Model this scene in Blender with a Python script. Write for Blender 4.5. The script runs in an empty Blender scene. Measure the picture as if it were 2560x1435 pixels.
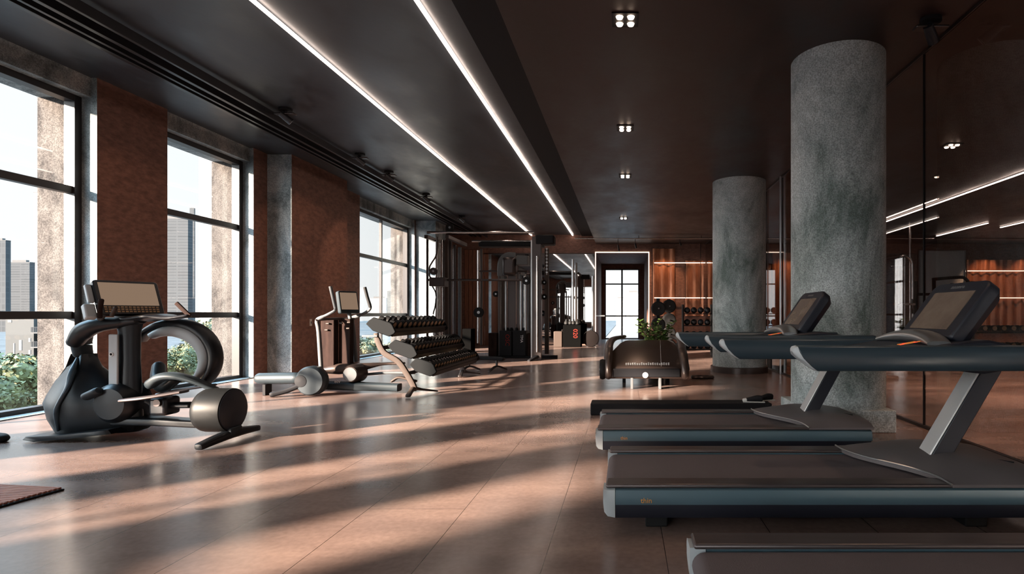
import bpy, bmesh, math, random
from mathutils import Vector, Matrix, Euler
R = math.radians
random.seed(7)
C = bpy.context.scene.collection
F, CX, CY, H = 1400.0, 1563.0, 786.0, 1.25      # focal length in px, vanishing point, eye height
def X(px, Y): return (px-CX)*Y/F
def Z(py, Y): return H-(py-CY)*Y/F
def PT(px, py, Y): return Vector((X(px, Y), Y, Z(py, Y)))

# ---------------------------------------------------------------- materials
def _tree(name):
    m = bpy.data.materials.new(name); m.use_nodes = True
    nt = m.node_tree; nt.nodes.clear()
    out = nt.nodes.new('ShaderNodeOutputMaterial')
    return m, nt, out
def nd(nt, t, **kw):
    n = nt.nodes.new(t)
    for k, v in kw.items(): setattr(n, k, v)
    return n
def ramp(nt, stops):
    r = nd(nt, 'ShaderNodeValToRGB'); e = r.color_ramp.elements
    while len(e) < len(stops): e.new(0.5)
    for i, (p, c) in enumerate(stops):
        e[i].position = p; e[i].color = (*c, 1) if len(c) == 3 else c
    return r
def mat(name, col, rough=.5, metal=0, col2=None, scale=6, stretch=(1,1,1), bump=0, bscale=60, coat=0, rvar=0, detail=6, contrast=(.35,.65), spec=.5):
    m, nt, out = _tree(name); L = nt.links.new
    b = nd(nt, 'ShaderNodeBsdfPrincipled')
    b.inputs['Base Color'].default_value = (*col, 1); b.inputs['Roughness'].default_value = rough
    b.inputs['Metallic'].default_value = metal; b.inputs['Coat Weight'].default_value = coat
    b.inputs['Specular IOR Level'].default_value = spec
    L(b.outputs[0], out.inputs[0])
    if col2 or bump or rvar:
        tc = nd(nt, 'ShaderNodeTexCoord'); mp = nd(nt, 'ShaderNodeMapping'); mp.inputs['Scale'].default_value = stretch
        L(tc.outputs['Object'], mp.inputs[0])
        n = nd(nt, 'ShaderNodeTexNoise'); n.inputs['Scale'].default_value = scale; n.inputs['Detail'].default_value = detail; n.inputs['Roughness'].default_value = .65
        L(mp.outputs[0], n.inputs[0])
        if col2:
            r = ramp(nt, [(contrast[0], col), (contrast[1], col2)]); L(n.outputs[0], r.inputs[0]); L(r.outputs[0], b.inputs['Base Color'])
        if rvar:
            mr = nd(nt, 'ShaderNodeMapRange'); mr.inputs[1].default_value = .3; mr.inputs[2].default_value = .7
            mr.inputs[3].default_value = rough-rvar; mr.inputs[4].default_value = rough+rvar
            L(n.outputs[0], mr.inputs[0]); L(mr.outputs[0], b.inputs['Roughness'])
        if bump:
            n2 = nd(nt, 'ShaderNodeTexNoise'); n2.inputs['Scale'].default_value = bscale; n2.inputs['Detail'].default_value = 5
            L(mp.outputs[0], n2.inputs[0])
            bp = nd(nt, 'ShaderNodeBump'); bp.inputs['Strength'].default_value = bump; bp.inputs['Distance'].default_value = .01
            L(n2.outputs[0], bp.inputs['Height']); L(bp.outputs[0], b.inputs['Normal'])
    return m
def emit(name, col, s):
    m, nt, out = _tree(name)
    e = nd(nt, 'ShaderNodeEmission'); e.inputs[0].default_value = (*col, 1); e.inputs[1].default_value = s
    nt.links.new(e.outputs[0], out.inputs[0]); return m
def glass(name, tint, refl=.08, rough=.0):
    m, nt, out = _tree(name); L = nt.links.new
    t = nd(nt, 'ShaderNodeBsdfTransparent'); t.inputs[0].default_value = (*tint, 1)
    g = nd(nt, 'ShaderNodeBsdfGlossy'); g.inputs['Roughness'].default_value = rough
    lw = nd(nt, 'ShaderNodeLayerWeight'); lw.inputs[0].default_value = .5
    fr = nd(nt, 'ShaderNodeMath', operation='POWER'); fr.inputs[1].default_value = 4; L(lw.outputs['Facing'], fr.inputs[0])
    ad = nd(nt, 'ShaderNodeMath', operation='MULTIPLY_ADD'); ad.inputs[1].default_value = .7; ad.inputs[2].default_value = refl
    ad.use_clamp = True
    mx = nd(nt, 'ShaderNodeMixShader')
    L(fr.outputs[0], ad.inputs[0]); L(ad.outputs[0], mx.inputs[0]); L(t.outputs[0], mx.inputs[1]); L(g.outputs[0], mx.inputs[2]); L(mx.outputs[0], out.inputs[0])
    return m
def floor_mat():
    m, nt, out = _tree('floor_tile'); L = nt.links.new
    b = nd(nt, 'ShaderNodeBsdfPrincipled'); L(b.outputs[0], out.inputs[0])
    tc = nd(nt, 'ShaderNodeTexCoord')
    mp = nd(nt, 'ShaderNodeMapping'); mp.inputs['Rotation'].default_value = (0, 0, R(90)); mp.inputs['Location'].default_value = (0, .41, 0)
    L(tc.outputs['Object'], mp.inputs[0])
    br = nd(nt, 'ShaderNodeTexBrick'); br.offset = .5
    br.inputs['Scale'].default_value = 1; br.inputs['Brick Width'].default_value = 2.4; br.inputs['Row Height'].default_value = .62
    br.inputs['Mortar Size'].default_value = .0022; br.inputs['Mortar Smooth'].default_value = .1
    br.inputs['Color1'].default_value = (1, 1, 1, 1); br.inputs['Color2'].default_value = (.93, .93, .93, 1); br.inputs['Mortar'].default_value = (.22, .2, .2, 1)
    L(mp.outputs[0], br.inputs[0])
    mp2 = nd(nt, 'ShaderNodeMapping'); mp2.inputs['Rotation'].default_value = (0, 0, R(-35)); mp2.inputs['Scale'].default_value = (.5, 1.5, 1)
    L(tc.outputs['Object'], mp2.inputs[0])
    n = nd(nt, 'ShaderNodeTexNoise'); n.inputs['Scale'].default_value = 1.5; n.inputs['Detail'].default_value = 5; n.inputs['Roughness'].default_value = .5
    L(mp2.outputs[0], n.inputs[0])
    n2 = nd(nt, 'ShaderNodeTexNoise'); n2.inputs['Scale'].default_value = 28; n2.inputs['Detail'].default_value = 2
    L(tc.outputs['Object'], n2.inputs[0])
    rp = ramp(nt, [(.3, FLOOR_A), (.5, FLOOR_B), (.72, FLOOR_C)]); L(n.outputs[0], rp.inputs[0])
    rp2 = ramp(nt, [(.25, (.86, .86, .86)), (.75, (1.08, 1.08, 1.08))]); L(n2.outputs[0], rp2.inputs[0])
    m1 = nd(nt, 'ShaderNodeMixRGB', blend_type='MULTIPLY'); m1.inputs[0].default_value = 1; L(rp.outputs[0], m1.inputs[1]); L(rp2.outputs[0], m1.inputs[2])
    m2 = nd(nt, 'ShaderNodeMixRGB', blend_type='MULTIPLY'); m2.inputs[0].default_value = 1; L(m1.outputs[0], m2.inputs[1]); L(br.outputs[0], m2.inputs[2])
    L(m2.outputs[0], b.inputs['Base Color'])
    mr = nd(nt, 'ShaderNodeMapRange'); mr.inputs[1].default_value = .3; mr.inputs[2].default_value = .7; mr.inputs[3].default_value = .19; mr.inputs[4].default_value = .26
    L(n.outputs[0], mr.inputs[0]); L(mr.outputs[0], b.inputs['Roughness'])
    bp = nd(nt, 'ShaderNodeBump'); bp.inputs['Strength'].default_value = .05; bp.inputs['Distance'].default_value = .002
    L(n2.outputs[0], bp.inputs['Height']); L(bp.outputs[0], b.inputs['Normal'])
    b.inputs['Specular IOR Level'].default_value = .85
    return m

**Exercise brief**
Copy the listing word for word, excluding its pictures.

**Exercise answer**
Model this scene in Blender with a Python script. Write for Blender 4.5. The script runs in an empty Blender scene. Measure the picture as if it were 2560x1435 pixels.
import bpy, bmesh, math, random
from mathutils import Vector, Matrix, Euler
R = math.radians
random.seed(7)
C = bpy.context.scene.collection
F, CX, CY, H = 1400.0, 1563.0, 786.0, 1.25      # focal length in px, vanishing point, eye height
def X(px, Y): return (px-CX)*Y/F
def Z(py, Y): return H-(py-CY)*Y/F
def PT(px, py, Y): return Vector((X(px, Y), Y, Z(py, Y)))

# ---------------------------------------------------------------- materials
def _tree(name):
    m = bpy.data.materials.new(name); m.use_nodes = True
    nt = m.node_tree; nt.nodes.clear()
    out = nt.nodes.new('ShaderNodeOutputMaterial')
    return m, nt, out
def nd(nt, t, **kw):
    n = nt.nodes.new(t)
    for k, v in kw.items(): setattr(n, k, v)
    return n
def ramp(nt, stops):
    r = nd(nt, 'ShaderNodeValToRGB'); e = r.color_ramp.elements
    while len(e) < len(stops): e.new(0.5)
    for i, (p, c) in enumerate(stops):
        e[i].position = p; e[i].color = (*c, 1) if len(c) == 3 else c
    return r
def mat(name, col, rough=.5, metal=0, col2=None, scale=6, stretch=(1,1,1), bump=0, bscale=60, coat=0, rvar=0, detail=6, contrast=(.35,.65), spec=.5):
    m, nt, out = _tree(name); L = nt.links.new
    b = nd(nt, 'ShaderNodeBsdfPrincipled')
    b.inputs['Base Color'].default_value = (*col, 1); b.inputs['Roughness'].default_value = rough
    b.inputs['Metallic'].default_value = metal; b.inputs['Coat Weight'].default_value = coat
    b.inputs['Specular IOR Level'].default_value = spec
    L(b.outputs[0], out.inputs[0])
    if col2 or bump or rvar:
        tc = nd(nt, 'ShaderNodeTexCoord'); mp = nd(nt, 'ShaderNodeMapping'); mp.inputs['Scale'].default_value = stretch
        L(tc.outputs['Object'], mp.inputs[0])
        n = nd(nt, 'ShaderNodeTexNoise'); n.inputs['Scale'].default_value = scale; n.inputs['Detail'].default_value = detail; n.inputs['Roughness'].default_value = .65
        L(mp.outputs[0], n.inputs[0])
        if col2:
            r = ramp(nt, [(contrast[0], col), (contrast[1], col2)]); L(n.outputs[0], r.inputs[0]); L(r.outputs[0], b.inputs['Base Color'])
        if rvar:
            mr = nd(nt, 'ShaderNodeMapRange'); mr.inputs[1].default_value = .3; mr.inputs[2].default_value = .7
            mr.inputs[3].default_value = rough-rvar; mr.inputs[4].default_value = rough+rvar
            L(n.outputs[0], mr.inputs[0]); L(mr.outputs[0], b.inputs['Roughness'])
        if bump:
            n2 = nd(nt, 'ShaderNodeTexNoise'); n2.inputs['Scale'].default_value = bscale; n2.inputs['Detail'].default_value = 5
            L(mp.outputs[0], n2.inputs[0])
            bp = nd(nt, 'ShaderNodeBump'); bp.inputs['Strength'].default_value = bump; bp.inputs['Distance'].default_value = .01
            L(n2.outputs[0], bp.inputs['Height']); L(bp.outputs[0], b.inputs['Normal'])
    return m
def emit(name, col, s):
    m, nt, out = _tree(name)
    e = nd(nt, 'ShaderNodeEmission'); e.inputs[0].default_value = (*col, 1); e.inputs[1].default_value = s
    nt.links.new(e.outputs[0], out.inputs[0]); return m
def glass(name, tint, refl=.08, rough=.0):
    m, nt, out = _tree(name); L = nt.links.new
    t = nd(nt, 'ShaderNodeBsdfTransparent'); t.inputs[0].default_value = (*tint, 1)
    g = nd(nt, 'ShaderNodeBsdfGlossy'); g.inputs['Roughness'].default_value = rough
    lw = nd(nt, 'ShaderNodeLayerWeight'); lw.inputs[0].default_value = .5
    fr = nd(nt, 'ShaderNodeMath', operation='POWER'); fr.inputs[1].default_value = 4; L(lw.outputs['Facing'], fr.inputs[0])
    ad = nd(nt, 'ShaderNodeMath', operation='MULTIPLY_ADD'); ad.inputs[1].default_value = .7; ad.inputs[2].default_value = refl
    ad.use_clamp = True
    mx = nd(nt, 'ShaderNodeMixShader')
    L(fr.outputs[0], ad.inputs[0]); L(ad.outputs[0], mx.inputs[0]); L(t.outputs[0], mx.inputs[1]); L(g.outputs[0], mx.inputs[2]); L(mx.outputs[0], out.inputs[0])
    return m
def floor_mat():
    m, nt, out = _tree('floor_tile'); L = nt.links.new
    b = nd(nt, 'ShaderNodeBsdfPrincipled'); L(b.outputs[0], out.inputs[0])
    tc = nd(nt, 'ShaderNodeTexCoord')
    mp = nd(nt, 'ShaderNodeMapping'); mp.inputs['Rotation'].default_value = (0, 0, R(90)); mp.inputs['Location'].default_value = (0, .41, 0)
    L(tc.outputs['Object'], mp.inputs[0])
    br = nd(nt, 'ShaderNodeTexBrick'); br.offset = .5
    br.inputs['Scale'].default_value = 1; br.inputs['Brick Width'].default_value = 2.4; br.inputs['Row Height'].default_value = .62
    br.inputs['Mortar Size'].default_value = .0022; br.inputs['Mortar Smooth'].default_value = .1
    br.inputs['Color1'].default_value = (1, 1, 1, 1); br.inputs['Color2'].default_value = (.93, .93, .93, 1); br.inputs['Mortar'].default_value = (.22, .2, .2, 1)
    L(mp.outputs[0], br.inputs[0])
    mp2 = nd(nt, 'ShaderNodeMapping'); mp2.inputs['Rotation'].default_value = (0, 0, R(-35)); mp2.inputs['Scale'].default_value = (.5, 1.5, 1)
    L(tc.outputs['Object'], mp2.inputs[0])
    n = nd(nt, 'ShaderNodeTexNoise'); n.inputs['Scale'].default_value = 1.5; n.inputs['Detail'].default_value = 5; n.inputs['Roughness'].default_value = .5
    L(mp2.outputs[0], n.inputs[0])
    n2 = nd(nt, 'ShaderNodeTexNoise'); n2.inputs['Scale'].default_value = 28; n2.inputs['Detail'].default_value = 2
    L(tc.outputs['Object'], n2.inputs[0])
    rp = ramp(nt, [(.3, FLOOR_A), (.5, FLOOR_B), (.72, FLOOR_C)]); L(n.outputs[0], rp.inputs[0])
    rp2 = ramp(nt, [(.25, (.86, .86, .86)), (.75, (1.08, 1.08, 1.08))]); L(n2.outputs[0], rp2.inputs[0])
    m1 = nd(nt, 'ShaderNodeMixRGB', blend_type='MULTIPLY'); m1.inputs[0].default_value = 1; L(rp.outputs[0], m1.inputs[1]); L(rp2.outputs[0], m1.inputs[2])
    m2 = nd(nt, 'ShaderNodeMixRGB', blend_type='MULTIPLY'); m2.inputs[0].default_value = 1; L(m1.outputs[0], m2.inputs[1]); L(br.outputs[0], m2.inputs[2])
    L(m2.outputs[0], b.inputs['Base Color'])
    mr = nd(nt, 'ShaderNodeMapRange'); mr.inputs[1].default_value = .3; mr.inputs[2].default_value = .7; mr.inputs[3].default_value = .19; mr.inputs[4].default_value = .26
    L(n.outputs[0], mr.inputs[0]); L(mr.outputs[0], b.inputs['Roughness'])
    bp = nd(nt, 'ShaderNodeBump'); bp.inputs['Strength'].default_value = .05; bp.inputs['Distance'].default_value = .002
    L(n2.outputs[0], bp.inputs['Height']); L(bp.outputs[0], b.inputs['Normal'])
    b.inputs['Specular IOR Level'].default_value = .85
    return m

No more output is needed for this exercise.